The enthusiasm surrounding the sale has already been more than the auction house accounted for. When the Memorial Day Classic, a race car event at the Connecticut track that racing enthusiast Newman considered his home base, led to a flood of online clicks, the auction house decided to open the sale earlier than planned. “It’s already had tons of bids, which is unusual,” said Jiménez. In the world of celebrity auctions, she went on to explain, people “normally jump in at the last minute because nobody wants to bid it up in advance”.
But it’s a different story with the personal effects of Newman and Woodward, whose glamorous and passionate union is more or less unrivaled.

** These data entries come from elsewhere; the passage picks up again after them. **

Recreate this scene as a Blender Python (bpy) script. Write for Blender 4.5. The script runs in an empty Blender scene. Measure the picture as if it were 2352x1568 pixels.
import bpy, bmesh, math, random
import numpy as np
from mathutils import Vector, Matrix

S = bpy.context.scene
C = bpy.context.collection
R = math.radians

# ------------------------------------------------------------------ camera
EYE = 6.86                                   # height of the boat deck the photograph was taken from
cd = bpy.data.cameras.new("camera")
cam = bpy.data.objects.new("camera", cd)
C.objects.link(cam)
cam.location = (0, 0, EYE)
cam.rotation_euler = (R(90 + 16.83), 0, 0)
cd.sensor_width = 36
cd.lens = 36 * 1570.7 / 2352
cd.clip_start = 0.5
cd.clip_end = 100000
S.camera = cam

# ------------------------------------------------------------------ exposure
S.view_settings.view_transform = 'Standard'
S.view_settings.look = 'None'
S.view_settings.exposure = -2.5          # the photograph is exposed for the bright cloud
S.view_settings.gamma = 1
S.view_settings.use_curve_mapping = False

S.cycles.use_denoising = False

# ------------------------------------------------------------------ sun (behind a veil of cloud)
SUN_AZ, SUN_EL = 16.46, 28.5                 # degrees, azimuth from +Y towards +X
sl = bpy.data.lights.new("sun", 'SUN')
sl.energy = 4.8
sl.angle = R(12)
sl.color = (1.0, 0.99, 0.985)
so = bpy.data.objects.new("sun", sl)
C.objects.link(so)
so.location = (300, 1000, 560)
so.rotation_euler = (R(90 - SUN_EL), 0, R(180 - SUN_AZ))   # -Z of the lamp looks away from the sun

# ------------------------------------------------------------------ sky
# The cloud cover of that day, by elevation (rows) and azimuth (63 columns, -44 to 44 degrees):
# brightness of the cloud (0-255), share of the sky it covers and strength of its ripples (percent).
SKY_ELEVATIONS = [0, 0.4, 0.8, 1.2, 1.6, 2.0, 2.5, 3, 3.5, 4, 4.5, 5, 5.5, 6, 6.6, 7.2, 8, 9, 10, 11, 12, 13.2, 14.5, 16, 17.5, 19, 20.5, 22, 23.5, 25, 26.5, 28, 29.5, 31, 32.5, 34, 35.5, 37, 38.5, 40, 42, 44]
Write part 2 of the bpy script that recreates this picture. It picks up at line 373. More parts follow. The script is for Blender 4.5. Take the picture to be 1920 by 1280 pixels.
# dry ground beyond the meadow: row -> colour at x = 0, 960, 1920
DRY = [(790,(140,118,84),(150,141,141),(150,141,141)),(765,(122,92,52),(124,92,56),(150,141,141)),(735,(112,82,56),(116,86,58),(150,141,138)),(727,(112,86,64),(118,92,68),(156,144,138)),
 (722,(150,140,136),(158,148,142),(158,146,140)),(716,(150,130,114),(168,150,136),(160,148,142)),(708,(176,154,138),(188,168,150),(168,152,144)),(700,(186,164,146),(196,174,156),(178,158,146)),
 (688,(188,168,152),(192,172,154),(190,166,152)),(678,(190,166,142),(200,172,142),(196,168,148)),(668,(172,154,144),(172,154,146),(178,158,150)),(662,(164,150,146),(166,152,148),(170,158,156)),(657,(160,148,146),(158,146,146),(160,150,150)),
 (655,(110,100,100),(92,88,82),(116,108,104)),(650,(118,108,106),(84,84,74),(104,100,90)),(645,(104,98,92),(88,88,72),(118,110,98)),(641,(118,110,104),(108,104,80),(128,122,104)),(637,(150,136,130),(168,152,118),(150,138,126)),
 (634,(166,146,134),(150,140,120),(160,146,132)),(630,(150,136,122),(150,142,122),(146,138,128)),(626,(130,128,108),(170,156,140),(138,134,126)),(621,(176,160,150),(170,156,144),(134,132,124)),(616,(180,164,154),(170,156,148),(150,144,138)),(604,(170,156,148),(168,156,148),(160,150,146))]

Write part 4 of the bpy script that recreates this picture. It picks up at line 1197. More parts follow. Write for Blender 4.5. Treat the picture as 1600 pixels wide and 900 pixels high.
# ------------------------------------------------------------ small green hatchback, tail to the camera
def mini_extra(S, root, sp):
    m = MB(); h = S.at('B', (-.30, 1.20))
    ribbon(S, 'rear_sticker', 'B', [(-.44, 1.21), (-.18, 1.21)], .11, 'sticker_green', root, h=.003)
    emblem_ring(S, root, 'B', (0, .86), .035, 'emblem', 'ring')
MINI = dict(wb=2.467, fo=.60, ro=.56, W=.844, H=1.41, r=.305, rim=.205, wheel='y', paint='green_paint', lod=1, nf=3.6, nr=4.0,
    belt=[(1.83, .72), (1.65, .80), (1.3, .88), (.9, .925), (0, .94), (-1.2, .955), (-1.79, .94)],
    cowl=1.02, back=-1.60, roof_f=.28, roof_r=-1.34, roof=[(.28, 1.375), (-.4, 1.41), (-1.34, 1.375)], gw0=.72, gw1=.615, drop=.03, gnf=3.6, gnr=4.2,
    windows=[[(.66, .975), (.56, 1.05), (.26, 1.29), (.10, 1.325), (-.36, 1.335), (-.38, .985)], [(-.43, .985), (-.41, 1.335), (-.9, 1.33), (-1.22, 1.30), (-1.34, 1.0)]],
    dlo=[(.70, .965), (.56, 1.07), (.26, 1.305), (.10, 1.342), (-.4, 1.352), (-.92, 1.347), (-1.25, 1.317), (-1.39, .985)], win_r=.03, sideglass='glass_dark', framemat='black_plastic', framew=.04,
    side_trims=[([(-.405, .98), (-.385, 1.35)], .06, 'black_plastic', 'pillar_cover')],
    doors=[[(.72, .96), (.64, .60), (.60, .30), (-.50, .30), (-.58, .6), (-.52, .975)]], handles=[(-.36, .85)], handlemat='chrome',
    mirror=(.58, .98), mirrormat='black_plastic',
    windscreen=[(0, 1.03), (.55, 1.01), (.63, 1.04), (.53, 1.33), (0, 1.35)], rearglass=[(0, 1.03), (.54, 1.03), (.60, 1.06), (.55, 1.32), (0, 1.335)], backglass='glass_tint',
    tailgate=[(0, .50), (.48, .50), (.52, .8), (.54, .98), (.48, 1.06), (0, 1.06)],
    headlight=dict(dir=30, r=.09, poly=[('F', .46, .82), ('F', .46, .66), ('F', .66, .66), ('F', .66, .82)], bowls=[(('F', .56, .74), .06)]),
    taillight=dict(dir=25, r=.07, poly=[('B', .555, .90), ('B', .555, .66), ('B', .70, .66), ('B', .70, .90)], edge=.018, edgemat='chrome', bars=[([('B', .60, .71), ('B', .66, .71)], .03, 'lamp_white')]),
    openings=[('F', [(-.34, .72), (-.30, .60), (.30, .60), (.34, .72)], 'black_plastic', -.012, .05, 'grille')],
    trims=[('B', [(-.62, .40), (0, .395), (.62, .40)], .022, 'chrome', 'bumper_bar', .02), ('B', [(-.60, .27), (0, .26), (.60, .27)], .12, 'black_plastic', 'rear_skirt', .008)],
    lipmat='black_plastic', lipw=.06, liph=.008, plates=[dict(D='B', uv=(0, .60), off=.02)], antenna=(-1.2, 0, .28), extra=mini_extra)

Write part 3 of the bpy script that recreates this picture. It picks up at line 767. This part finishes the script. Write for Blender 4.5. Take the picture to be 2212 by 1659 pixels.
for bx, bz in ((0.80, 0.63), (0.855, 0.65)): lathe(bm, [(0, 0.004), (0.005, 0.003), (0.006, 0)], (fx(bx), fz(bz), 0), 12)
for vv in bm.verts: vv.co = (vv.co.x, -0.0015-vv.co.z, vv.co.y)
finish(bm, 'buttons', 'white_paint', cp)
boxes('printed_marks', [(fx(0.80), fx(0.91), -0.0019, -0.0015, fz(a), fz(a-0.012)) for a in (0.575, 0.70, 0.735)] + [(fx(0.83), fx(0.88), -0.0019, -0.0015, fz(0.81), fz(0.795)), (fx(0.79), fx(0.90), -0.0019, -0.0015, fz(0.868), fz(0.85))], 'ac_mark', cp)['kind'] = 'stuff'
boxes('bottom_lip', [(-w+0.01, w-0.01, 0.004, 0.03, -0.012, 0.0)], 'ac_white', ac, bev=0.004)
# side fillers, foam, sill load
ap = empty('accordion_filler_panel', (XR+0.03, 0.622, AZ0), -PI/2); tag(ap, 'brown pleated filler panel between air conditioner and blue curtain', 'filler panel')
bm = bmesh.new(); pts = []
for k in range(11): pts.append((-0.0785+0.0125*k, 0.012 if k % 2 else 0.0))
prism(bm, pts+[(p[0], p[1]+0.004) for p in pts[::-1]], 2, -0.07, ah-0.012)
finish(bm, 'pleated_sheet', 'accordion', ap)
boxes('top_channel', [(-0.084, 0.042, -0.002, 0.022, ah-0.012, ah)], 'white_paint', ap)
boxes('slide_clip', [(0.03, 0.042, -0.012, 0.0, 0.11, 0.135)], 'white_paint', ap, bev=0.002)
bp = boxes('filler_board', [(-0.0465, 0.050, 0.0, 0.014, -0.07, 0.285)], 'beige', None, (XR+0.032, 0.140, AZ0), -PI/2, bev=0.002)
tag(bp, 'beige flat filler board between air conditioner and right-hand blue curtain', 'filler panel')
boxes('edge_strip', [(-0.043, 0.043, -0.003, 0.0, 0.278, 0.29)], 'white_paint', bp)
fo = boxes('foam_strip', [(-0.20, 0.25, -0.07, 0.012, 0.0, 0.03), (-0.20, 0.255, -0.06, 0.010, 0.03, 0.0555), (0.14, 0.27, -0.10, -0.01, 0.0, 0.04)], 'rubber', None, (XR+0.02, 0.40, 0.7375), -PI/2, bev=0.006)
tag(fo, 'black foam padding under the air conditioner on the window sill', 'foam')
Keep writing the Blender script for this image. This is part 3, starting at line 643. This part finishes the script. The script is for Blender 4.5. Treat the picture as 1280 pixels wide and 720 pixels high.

Among the items on offer are the shackles from Cool Hand Luke, a pocketwatch and a selection of baseball hats, which were the actor’s staple accessory. “They are already at many multiples of their estimated price,” said Jiménez. “They started at $100 or $200 and now we’re looking at $900 per lot.”
Jiménez said that Sotheby’s has been working with Newman’s five daughters (his only son, Scott, died in 1978) on the event for many years. Newman died in 2008 and Woodward has been ill with Alzheimer’s for several years. The proceeds will be split among the children, two of whom are daughters to Newman and his first wife, Jackie Witte. “They’ve been thinking about their parents’ legacy and how to do it justice, and what to do physically with all of the objects that they acquired,” said Jiménez. “And so they just felt that this was a good moment.”
The many sides of the hodgepodge on offer is evidence of the multifaceted aspect of Newman and Woodward’s lives. “We know them as movie stars and actors,” Jiménez said. “They were also hugely philanthropic and they were activists.” And, she pointed out, they were homebodies, content to nurse a martini at night among their ephemera salvaged from yard sales and the old film scripts they quartered with a paper cutter and recycled into notation paper.
Other items on sale include the jumpsuits Newman wore while tuning up his race cars; Richard Nixon’s enemy list, which featured Newman, who was friends with Martin Luther King Jr; as well as Rolex watches he wore as a hobbyist race-car driver. Newman won the 24 Hours of Daytona race at the age of 70.
She and her team expect to be swarmed by Hollywood memorabilia fanatics, as well as general collectors of cool ephemera. Newman and Woodward, she pointed out, weren’t pretentious in the least. “He lived his life the way he wanted to live it, without a need to be posing as a movie star. He just was very low key. And I think people really appreciate that about him, which is why it’s not just all glitz and glamour. He actually had high-low taste. That extended to the things he surrounded himself with.”
The greatest exception to the low-key tenor is the handful of luxury watches (Newman was a horological icon). The Daytona Rolex that he purchased for himself, and that would go on to inspire many more such purchases, is on sale, as are a few valuable paintings. Most of the items, though, feel warm to the touch.
Jiménez wasn’t a Paul Newman expert at the outset of this project, but she read his much-lauded posthumous memoir and came to understand how uncomfortable he felt wi th the movie-star mantle and his disarmingly good looks, which he described as an aberration to the flawed whole of his being. Her understanding deepened when she watched the six-part documentary made by Ethan Hawke, another thespian who knows what it’s like to be married to a fellow actor who has her own dreams to contend with. “When you watch the documentary, and you hear [Newman] speak to his family members, you see that there’s so much more to him than just the persona.”
He and his wife made about 15 movies together, but Woodward, who was a movie star before he was, threw herself into the raising of their children and the keeping of their homes. “They weren’t the Architectural Digest type,” said Jiménez. “They cultivated homes that somebody wanted to live in and they were surrounding themselves with the objects they wanted to see every day.” The pair frequented flea markets and antique shows, and were constantly loading up on new treasures. “They were thrifty and thoughtful,” said Jiménez. “It wasn’t like, I went to Sotheby’s and spent $10m on a painting. It was: I found this great find and I loved it.”
They were also totally, completely enamored of each other. In his memoir, Newman revealed that Woodward trussed up their Beverly Hills home with a modest brass frame bed that she found at a yard sale “for probably $20”, Jiménez estimated, and designated as the centerpiece of their “fuck hut”, the room they repaired to for intimate encounters.
“It’s interesting, we think of [Newman] as this really handsome stud with these gorgeous blue eyes, somebody who people must have been fawning all over, but he doesn’t think about himself that way,” said Jiménez. “He always thought of himself as being kind of awkward and uncomfortable with his physicality. Joanne is the one who he says turned him into this sex symbol. Even into their 70s, people who knew them said that they couldn’t keep their hands off each other.”